"""
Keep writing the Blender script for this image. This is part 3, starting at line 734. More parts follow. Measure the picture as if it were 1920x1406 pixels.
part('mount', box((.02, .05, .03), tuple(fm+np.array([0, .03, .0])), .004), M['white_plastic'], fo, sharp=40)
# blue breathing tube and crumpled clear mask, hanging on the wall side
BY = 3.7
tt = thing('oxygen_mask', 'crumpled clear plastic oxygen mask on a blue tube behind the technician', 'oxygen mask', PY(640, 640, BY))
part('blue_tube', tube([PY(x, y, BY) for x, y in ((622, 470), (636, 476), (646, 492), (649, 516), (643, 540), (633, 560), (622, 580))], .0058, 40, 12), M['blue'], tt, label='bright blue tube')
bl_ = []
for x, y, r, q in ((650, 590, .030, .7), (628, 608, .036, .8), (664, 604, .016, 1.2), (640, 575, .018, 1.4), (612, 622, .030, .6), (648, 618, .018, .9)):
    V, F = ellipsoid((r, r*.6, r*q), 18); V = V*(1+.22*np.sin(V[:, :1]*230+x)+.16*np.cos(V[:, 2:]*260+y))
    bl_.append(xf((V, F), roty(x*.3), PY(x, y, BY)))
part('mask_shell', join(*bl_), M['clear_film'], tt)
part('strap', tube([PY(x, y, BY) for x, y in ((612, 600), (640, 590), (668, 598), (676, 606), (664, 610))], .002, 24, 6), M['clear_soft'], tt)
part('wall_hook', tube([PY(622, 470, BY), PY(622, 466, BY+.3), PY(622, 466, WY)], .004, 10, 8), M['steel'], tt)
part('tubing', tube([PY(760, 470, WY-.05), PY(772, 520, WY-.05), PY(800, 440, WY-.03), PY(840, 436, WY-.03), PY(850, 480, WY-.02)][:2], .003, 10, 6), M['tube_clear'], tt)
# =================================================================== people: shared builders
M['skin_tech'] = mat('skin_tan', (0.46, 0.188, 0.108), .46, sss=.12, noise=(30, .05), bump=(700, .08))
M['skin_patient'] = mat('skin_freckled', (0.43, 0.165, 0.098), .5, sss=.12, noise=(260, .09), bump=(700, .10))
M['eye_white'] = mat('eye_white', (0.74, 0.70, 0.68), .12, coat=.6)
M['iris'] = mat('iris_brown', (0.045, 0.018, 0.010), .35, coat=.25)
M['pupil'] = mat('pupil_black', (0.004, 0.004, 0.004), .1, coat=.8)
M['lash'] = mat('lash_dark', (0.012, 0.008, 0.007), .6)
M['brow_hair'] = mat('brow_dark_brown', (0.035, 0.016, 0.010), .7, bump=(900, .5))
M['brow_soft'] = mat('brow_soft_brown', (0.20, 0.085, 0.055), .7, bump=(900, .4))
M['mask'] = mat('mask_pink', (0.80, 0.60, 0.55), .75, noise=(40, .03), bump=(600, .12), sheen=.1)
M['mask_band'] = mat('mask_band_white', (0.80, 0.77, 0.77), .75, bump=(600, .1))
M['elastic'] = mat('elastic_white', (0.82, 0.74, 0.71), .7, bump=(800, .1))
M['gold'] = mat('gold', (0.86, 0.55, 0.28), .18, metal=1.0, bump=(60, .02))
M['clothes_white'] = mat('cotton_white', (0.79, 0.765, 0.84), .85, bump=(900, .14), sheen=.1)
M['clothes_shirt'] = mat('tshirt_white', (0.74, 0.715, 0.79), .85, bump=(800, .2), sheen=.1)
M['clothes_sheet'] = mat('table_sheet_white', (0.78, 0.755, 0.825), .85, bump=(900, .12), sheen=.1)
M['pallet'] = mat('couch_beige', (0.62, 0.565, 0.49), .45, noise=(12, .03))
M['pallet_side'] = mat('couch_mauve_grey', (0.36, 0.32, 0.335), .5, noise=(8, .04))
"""
Determine how many lines in the listing above hold the word "part", answering with the number only.

7